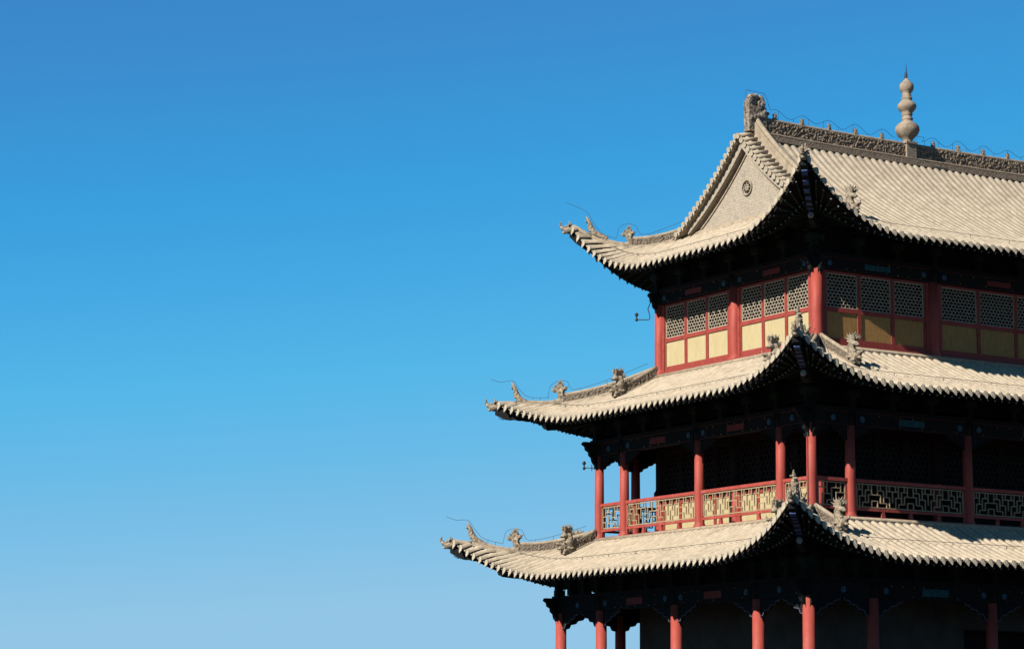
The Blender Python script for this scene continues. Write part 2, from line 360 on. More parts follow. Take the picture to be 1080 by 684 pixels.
# ---- painted beams with plaques, rosettes and carved braces
def brace_profile(s, u, z, ln, h):
    pts = [(0,0),(ln,0),(ln*.97,-h*.16),(ln*.8,-h*.2),(ln*.72,-h*.38),(ln*.52,-h*.42),(ln*.42,-h*.64),(ln*.22,-h*.68),(ln*.14,-h*.95),(0,-h)]
    return [(u+s*a, z+b_) for a, b_ in pts]
def beams(lev, g_, z0, z1, rcol, brace_h, brace_l, plq):
    for sd in range(4):
        bs = bays(sd, g_)
        for i in range(len(bs)-1):
            a, b_ = bs[i]+rcol, bs[i+1]-rcol; wd = b_-a
            if sd in (2, 3) and False: continue
            m = MB(); m.lbox(sd, a, b_, g_-.10, g_+.10, z0, z1)
            m.lbox(sd, a-.02, b_+.02, g_-.105, g_+.112, z1-.02, z1+.012, 1)
            m.lbox(sd, a+.02, b_-.02, g_+.09, g_+.108, z0-.002, z0+.02, 1)
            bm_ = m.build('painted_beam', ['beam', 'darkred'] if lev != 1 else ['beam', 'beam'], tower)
            wide = wd > 1.8
            for u in ((a+.20, b_-.20) if wide else ((a+b_)/2,)):
                r = MB(); r.disc(sd, u, (z0+z1)/2, g_+.09, .078, .025); r.disc(sd, u, (z0+z1)/2, g_+.11, .035, .017)
                r.build('rosette', 'blue', bm_)
            if wide:
                dts = MB(); dts.lbox(sd, a+.28, b_-.28, g_+.098, g_+.103, z0+.035, z1-.03, 1)
                for k in range(9):
                    for zz in (z0+.05, z1-.06):
                        if random.random() < .55: dts.disc(sd, a+.35+(wd-.7)*k/8+random.uniform(-.05,.05), zz, g_+.10, random.uniform(.008,.016), .014, 6)
                dts.build('gold_dot_trim', ['gold', 'beam'], bm_)
                c = (a+b_)/2; pl = MB(); pw = .36 if sd in (0, 2) else .42
                pl.lbox(sd, c-pw, c+pw, g_+.10, g_+.118, z0+.09, z1-.09)
                key = plq if sd in (0, 2) else ('cyan' if i in ((1,) if g_ else (0,)) else 'plaque')
                pl.build('plaque', key, bm_)
            if g_:
                ln = min(brace_l, wd/2-.002)
                for s, u in ((1, a), (-1, b_)):
                    br = MB(); pr_ = brace_profile(s, u, z0-.002, ln, brace_h)
                    br.lprism(sd, pr_, g_-.045, g_+.045)
                    bo = br.build('carved_brace', 'beam', tower)
                    if lev == 1 or True:
                        ed = MB()
                        q = pr_[1:]
                        for j in range(len(q)-1): ed.bar(sd, q[j], q[j+1], g_+.05, .022, .014)
                        ed.build('brace_edge', 'bluew' if lev == 1 else 'beam', bo)
        # upper zone: plate, bracket blocks, purlin, backing board
        L = LV[lev]; ut = SL(sd)+g_
        top = L['zm'] + fprof(L, L['em']-g_) - .30
        m = MB()
        m.lbox(sd, -g_-.2, ut+.2, g_-.15, g_+.15+.002*(sd%2), z1+.012, z1+.10+.002*(sd%2))
        m.build('beam_plate', 'beam', tower)
        if top > z1+.3:
            pts = [P(sd, u, g_, top-.02*(sd%2)) for u in (-g_-.3, ut+.3)]
            m = MB(); m.tube(pts, .11, 10); m.build('eave_purlin', 'raf', tower)
            m = MB(); 
            if lev == 1: m.lbox(sd, .1, SL(sd)-.1, g_-.03, g_, z1+.1, top)
            else: m.lbox(sd, -g_+.1, ut-.1, g_-.03, g_, z1+.1, top)
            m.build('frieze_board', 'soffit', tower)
            us = []
            for i in range(len(bs)-1):
                us.append(bs[i]); n = 3 if bs[i+1]-bs[i] > 1.8 else 1
                if n == 3: us += [bs[i]+(bs[i+1]-bs[i])*k/3 for k in (1, 2)]
            us.append(bs[-1])
            hh = top - z1 - .12
            for j, u in enumerate(us):
                if sd%2 and j in (0, len(us)-1): continue
                m = MB(); zz = z1+.10
                for k in range(3):
                    wv = .10+.075*k
                    m.lbox(sd, u-wv*.9, u+wv*.9, g_-wv*.8, g_+.10+wv*.75, zz+hh*k/3+.004, zz+hh*k/3+hh*.20, k%2)
                    m.lbox(sd, u-.05, u+.05, g_-.05, g_+.12+wv*.6, zz+hh*k/3+hh*.2, zz+hh*(k+1)/3, (k+1)%2)
                m.build('bracket_set', ['beam', 'raf'], tower)
beams(1, G1, 4.62, 4.98, .14, .42, .78, 'plaque')
beams(2, G2, 8.86, 9.20, .12, .34, .60, 'plaque')
beams(3, 0, 12.98, 13.30, .15, 0, 0, 'plaque')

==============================

> TASK DIRECTIONS: Please transcribe the material above exactly as written. Leave the pictures out.

> FULL OUTPUT:
The Blender Python script for this scene continues. Write part 2, from line 360 on. More parts follow. Take the picture to be 1080 by 684 pixels.
# ---- painted beams with plaques, rosettes and carved braces
def brace_profile(s, u, z, ln, h):
    pts = [(0,0),(ln,0),(ln*.97,-h*.16),(ln*.8,-h*.2),(ln*.72,-h*.38),(ln*.52,-h*.42),(ln*.42,-h*.64),(ln*.22,-h*.68),(ln*.14,-h*.95),(0,-h)]
    return [(u+s*a, z+b_) for a, b_ in pts]
def beams(lev, g_, z0, z1, rcol, brace_h, brace_l, plq):
    for sd in range(4):
        bs = bays(sd, g_)
        for i in range(len(bs)-1):
            a, b_ = bs[i]+rcol, bs[i+1]-rcol; wd = b_-a
            if sd in (2, 3) and False: continue
            m = MB(); m.lbox(sd, a, b_, g_-.10, g_+.10, z0, z1)
            m.lbox(sd, a-.02, b_+.02, g_-.105, g_+.112, z1-.02, z1+.012, 1)
            m.lbox(sd, a+.02, b_-.02, g_+.09, g_+.108, z0-.002, z0+.02, 1)
            bm_ = m.build('painted_beam', ['beam', 'darkred'] if lev != 1 else ['beam', 'beam'], tower)
            wide = wd > 1.8
            for u in ((a+.20, b_-.20) if wide else ((a+b_)/2,)):
                r = MB(); r.disc(sd, u, (z0+z1)/2, g_+.09, .078, .025); r.disc(sd, u, (z0+z1)/2, g_+.11, .035, .017)
                r.build('rosette', 'blue', bm_)
            if wide:
                dts = MB(); dts.lbox(sd, a+.28, b_-.28, g_+.098, g_+.103, z0+.035, z1-.03, 1)
                for k in range(9):
                    for zz in (z0+.05, z1-.06):
                        if random.random() < .55: dts.disc(sd, a+.35+(wd-.7)*k/8+random.uniform(-.05,.05), zz, g_+.10, random.uniform(.008,.016), .014, 6)
                dts.build('gold_dot_trim', ['gold', 'beam'], bm_)
                c = (a+b_)/2; pl = MB(); pw = .36 if sd in (0, 2) else .42
                pl.lbox(sd, c-pw, c+pw, g_+.10, g_+.118, z0+.09, z1-.09)
                key = plq if sd in (0, 2) else ('cyan' if i in ((1,) if g_ else (0,)) else 'plaque')
                pl.build('plaque', key, bm_)
            if g_:
                ln = min(brace_l, wd/2-.002)
                for s, u in ((1, a), (-1, b_)):
                    br = MB(); pr_ = brace_profile(s, u, z0-.002, ln, brace_h)
                    br.lprism(sd, pr_, g_-.045, g_+.045)
                    bo = br.build('carved_brace', 'beam', tower)
                    if lev == 1 or True:
                        ed = MB()
                        q = pr_[1:]
                        for j in range(len(q)-1): ed.bar(sd, q[j], q[j+1], g_+.05, .022, .014)
                        ed.build('brace_edge', 'bluew' if lev == 1 else 'beam', bo)
        # upper zone: plate, bracket blocks, purlin, backing board
        L = LV[lev]; ut = SL(sd)+g_
        top = L['zm'] + fprof(L, L['em']-g_) - .30
        m = MB()
        m.lbox(sd, -g_-.2, ut+.2, g_-.15, g_+.15+.002*(sd%2), z1+.012, z1+.10+.002*(sd%2))
        m.build('beam_plate', 'beam', tower)
        if top > z1+.3:
            pts = [P(sd, u, g_, top-.02*(sd%2)) for u in (-g_-.3, ut+.3)]
            m = MB(); m.tube(pts, .11, 10); m.build('eave_purlin', 'raf', tower)
            m = MB(); 
            if lev == 1: m.lbox(sd, .1, SL(sd)-.1, g_-.03, g_, z1+.1, top)
            else: m.lbox(sd, -g_+.1, ut-.1, g_-.03, g_, z1+.1, top)
            m.build('frieze_board', 'soffit', tower)
            us = []
            for i in range(len(bs)-1):
                us.append(bs[i]); n = 3 if bs[i+1]-bs[i] > 1.8 else 1
                if n == 3: us += [bs[i]+(bs[i+1]-bs[i])*k/3 for k in (1, 2)]
            us.append(bs[-1])
            hh = top - z1 - .12
            for j, u in enumerate(us):
                if sd%2 and j in (0, len(us)-1): continue
                m = MB(); zz = z1+.10
                for k in range(3):
                    wv = .10+.075*k
                    m.lbox(sd, u-wv*.9, u+wv*.9, g_-wv*.8, g_+.10+wv*.75, zz+hh*k/3+.004, zz+hh*k/3+hh*.20, k%2)
                    m.lbox(sd, u-.05, u+.05, g_-.05, g_+.12+wv*.6, zz+hh*k/3+hh*.2, zz+hh*(k+1)/3, (k+1)%2)
                m.build('bracket_set', ['beam', 'raf'], tower)
beams(1, G1, 4.62, 4.98, .14, .42, .78, 'plaque')
beams(2, G2, 8.86, 9.20, .12, .34, .60, 'plaque')
beams(3, 0, 12.98, 13.30, .15, 0, 0, 'plaque')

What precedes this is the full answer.